King of Denmark I/Loper initially removes the listener to a sparkling nebula of timbral ether, and then picks up where Idiom II seemed to leave off, with a pesante sequence of chords that seem to rise continually along a harmonic ladder to an unstable precipice. The first section of this piece, along with its companions, King of Denmark II and III are informed by Morton Feldman’s graphic composition of the same name, while Loper draws elements from Ionisation by Varèse.  

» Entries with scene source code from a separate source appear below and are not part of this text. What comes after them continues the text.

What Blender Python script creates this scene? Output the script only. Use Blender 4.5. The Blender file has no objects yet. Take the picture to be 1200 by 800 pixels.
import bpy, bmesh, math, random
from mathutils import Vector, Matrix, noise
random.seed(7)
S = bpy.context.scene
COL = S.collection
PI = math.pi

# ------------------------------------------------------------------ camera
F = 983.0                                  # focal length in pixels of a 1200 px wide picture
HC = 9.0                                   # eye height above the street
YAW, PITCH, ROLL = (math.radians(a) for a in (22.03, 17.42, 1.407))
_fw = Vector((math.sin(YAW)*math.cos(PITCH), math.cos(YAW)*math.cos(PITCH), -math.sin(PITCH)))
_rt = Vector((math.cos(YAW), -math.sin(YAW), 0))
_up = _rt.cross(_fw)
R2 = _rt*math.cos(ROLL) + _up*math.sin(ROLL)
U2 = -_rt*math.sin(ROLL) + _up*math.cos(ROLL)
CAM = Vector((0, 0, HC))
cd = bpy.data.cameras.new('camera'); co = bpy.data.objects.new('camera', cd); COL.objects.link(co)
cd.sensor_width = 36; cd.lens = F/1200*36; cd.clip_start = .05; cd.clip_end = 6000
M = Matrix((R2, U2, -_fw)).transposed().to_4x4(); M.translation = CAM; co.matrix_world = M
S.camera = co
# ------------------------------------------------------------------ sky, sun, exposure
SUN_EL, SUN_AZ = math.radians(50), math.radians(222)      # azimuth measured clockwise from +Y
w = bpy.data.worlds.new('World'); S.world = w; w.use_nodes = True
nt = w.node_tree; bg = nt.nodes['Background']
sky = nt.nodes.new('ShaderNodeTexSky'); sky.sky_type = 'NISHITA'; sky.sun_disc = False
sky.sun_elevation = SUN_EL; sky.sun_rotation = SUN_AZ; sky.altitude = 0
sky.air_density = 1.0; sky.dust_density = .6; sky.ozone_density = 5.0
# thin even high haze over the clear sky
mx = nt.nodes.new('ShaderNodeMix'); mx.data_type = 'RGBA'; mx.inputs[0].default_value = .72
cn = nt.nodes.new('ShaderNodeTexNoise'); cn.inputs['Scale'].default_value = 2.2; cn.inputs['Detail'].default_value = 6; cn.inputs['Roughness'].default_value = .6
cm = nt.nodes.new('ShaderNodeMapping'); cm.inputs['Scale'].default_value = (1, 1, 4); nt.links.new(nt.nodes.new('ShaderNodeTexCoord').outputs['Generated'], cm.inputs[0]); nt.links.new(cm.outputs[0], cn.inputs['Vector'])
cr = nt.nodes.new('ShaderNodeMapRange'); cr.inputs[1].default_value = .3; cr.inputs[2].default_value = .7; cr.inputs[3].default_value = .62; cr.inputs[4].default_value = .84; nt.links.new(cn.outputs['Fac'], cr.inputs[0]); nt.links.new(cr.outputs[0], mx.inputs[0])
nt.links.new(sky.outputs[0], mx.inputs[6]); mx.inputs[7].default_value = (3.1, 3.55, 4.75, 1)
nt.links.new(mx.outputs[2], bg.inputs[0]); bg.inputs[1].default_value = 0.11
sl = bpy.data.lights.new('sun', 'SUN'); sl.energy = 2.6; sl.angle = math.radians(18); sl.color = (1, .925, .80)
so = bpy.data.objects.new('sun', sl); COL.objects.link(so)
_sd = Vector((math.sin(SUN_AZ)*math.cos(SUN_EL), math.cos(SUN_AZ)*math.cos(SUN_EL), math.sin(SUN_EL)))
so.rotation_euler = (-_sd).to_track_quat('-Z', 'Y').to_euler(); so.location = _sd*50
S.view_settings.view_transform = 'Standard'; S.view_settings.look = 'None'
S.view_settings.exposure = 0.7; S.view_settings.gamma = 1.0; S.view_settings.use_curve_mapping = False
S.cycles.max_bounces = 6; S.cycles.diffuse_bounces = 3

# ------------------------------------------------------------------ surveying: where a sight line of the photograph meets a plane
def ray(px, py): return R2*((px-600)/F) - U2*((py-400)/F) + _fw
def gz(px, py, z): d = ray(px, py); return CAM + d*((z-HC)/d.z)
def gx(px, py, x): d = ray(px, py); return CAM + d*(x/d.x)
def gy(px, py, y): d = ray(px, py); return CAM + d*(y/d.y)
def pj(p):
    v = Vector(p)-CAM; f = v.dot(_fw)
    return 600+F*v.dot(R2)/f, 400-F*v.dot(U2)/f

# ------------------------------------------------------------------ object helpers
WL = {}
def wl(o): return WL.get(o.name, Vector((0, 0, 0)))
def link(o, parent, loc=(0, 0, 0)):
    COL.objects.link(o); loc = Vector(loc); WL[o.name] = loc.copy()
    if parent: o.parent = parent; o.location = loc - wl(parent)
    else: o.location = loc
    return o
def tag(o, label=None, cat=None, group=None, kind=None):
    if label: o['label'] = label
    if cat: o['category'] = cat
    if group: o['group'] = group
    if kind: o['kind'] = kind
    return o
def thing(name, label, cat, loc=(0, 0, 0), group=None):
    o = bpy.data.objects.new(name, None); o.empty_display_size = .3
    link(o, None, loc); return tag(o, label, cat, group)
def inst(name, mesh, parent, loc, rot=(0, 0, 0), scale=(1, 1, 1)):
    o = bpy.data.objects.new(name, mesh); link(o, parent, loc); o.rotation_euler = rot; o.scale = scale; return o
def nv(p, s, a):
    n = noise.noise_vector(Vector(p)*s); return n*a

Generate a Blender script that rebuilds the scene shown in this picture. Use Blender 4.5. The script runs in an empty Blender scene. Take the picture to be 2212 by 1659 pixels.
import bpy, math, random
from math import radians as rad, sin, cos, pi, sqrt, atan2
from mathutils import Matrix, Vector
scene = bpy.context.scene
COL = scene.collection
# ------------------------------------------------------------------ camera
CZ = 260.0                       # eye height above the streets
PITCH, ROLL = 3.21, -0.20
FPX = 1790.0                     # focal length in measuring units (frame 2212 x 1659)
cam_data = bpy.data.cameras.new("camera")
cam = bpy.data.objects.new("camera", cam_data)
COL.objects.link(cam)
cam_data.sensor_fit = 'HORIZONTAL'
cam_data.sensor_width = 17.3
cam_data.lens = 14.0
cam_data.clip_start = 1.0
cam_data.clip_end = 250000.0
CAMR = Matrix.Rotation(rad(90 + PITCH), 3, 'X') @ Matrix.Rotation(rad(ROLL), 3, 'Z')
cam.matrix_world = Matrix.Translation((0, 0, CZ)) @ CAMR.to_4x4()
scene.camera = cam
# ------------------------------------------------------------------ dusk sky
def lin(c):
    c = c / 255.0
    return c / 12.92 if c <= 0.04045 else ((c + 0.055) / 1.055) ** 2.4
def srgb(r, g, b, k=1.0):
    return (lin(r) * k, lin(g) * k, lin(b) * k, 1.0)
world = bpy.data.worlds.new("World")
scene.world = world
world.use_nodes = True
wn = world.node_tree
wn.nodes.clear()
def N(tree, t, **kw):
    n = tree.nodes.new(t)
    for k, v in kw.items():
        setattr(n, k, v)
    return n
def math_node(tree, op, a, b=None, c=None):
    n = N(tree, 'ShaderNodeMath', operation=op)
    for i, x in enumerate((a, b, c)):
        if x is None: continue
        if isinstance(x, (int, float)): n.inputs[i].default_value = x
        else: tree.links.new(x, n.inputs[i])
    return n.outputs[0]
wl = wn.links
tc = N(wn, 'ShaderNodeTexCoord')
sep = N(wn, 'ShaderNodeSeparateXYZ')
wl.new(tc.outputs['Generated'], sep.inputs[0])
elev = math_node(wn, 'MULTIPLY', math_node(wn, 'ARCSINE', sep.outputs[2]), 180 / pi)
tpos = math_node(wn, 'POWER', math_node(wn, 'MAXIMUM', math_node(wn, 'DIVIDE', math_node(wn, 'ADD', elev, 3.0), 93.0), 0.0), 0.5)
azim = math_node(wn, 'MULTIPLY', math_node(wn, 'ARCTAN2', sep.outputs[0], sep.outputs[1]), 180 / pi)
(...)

Anna Webber--Photo by Evan Shay

Anna Webber–Photo by Evan Shay

King of Denmark II takes shape as an atmospheric interlude of rumbling membranes, slicing bowed cymbals and droning crystalline tones housed within a long crescendo. The peak of the crescendo opens like a door into the spacious world of the titular track, Clockwise, which is inspired by Stockhausen’s Zyklus. Clockwise begins with an extended, virtuosic flute solo spread out over a fragmented bass line that unfolds like slow-motion bebop. The cadential spiral of Loper reprises, ensconced in an effervescent, pointillistic sonority thoughtfully establishing the groundwork for the following track, Array, which travels along a similar arc from spacious staccato to a beefy conclusion featuring the full ensemble.

The two following interludes further illustrate the arc of Webber’s stylistic pendulum. Swinging from the improvisatory avant-jazz character of the tenor sax on Hologram Best and the spectral, metallic glistening of King of Denmark III, the listener is guided finally to Korē I, which closes the circle (or perhaps completes a revolution around the titular clock face) with a clear reprise of the overarching timbre-in-the-place-of-harmony concept.

The question posed in the liner notes as to whether or not a piece can be built without pitch or harmony and, if so, what makes it coherent is often clouded by the luscious and exciting harmonic and melodic content woven throughout Clockwise. It is of course only by implication that the listener might assume Webber’s intention is to answer this question through the synthesis of these works. Alternatively, what she may be doing is illustrating these possibilities using music to restate the question in an abstract way. Most often, it does feel as though Webber’s stance opposes the nebulous austerity of pure timbre as she seems to resolve each piece or point each interlude from percussive entropy toward fertile, harmonic landscapes rife with improvisation over complex changes. Either way, Webber has crafted an enchanting cycle of compositions, worthy of repeated listening and analysis, and the assured discovery of many embedded truths.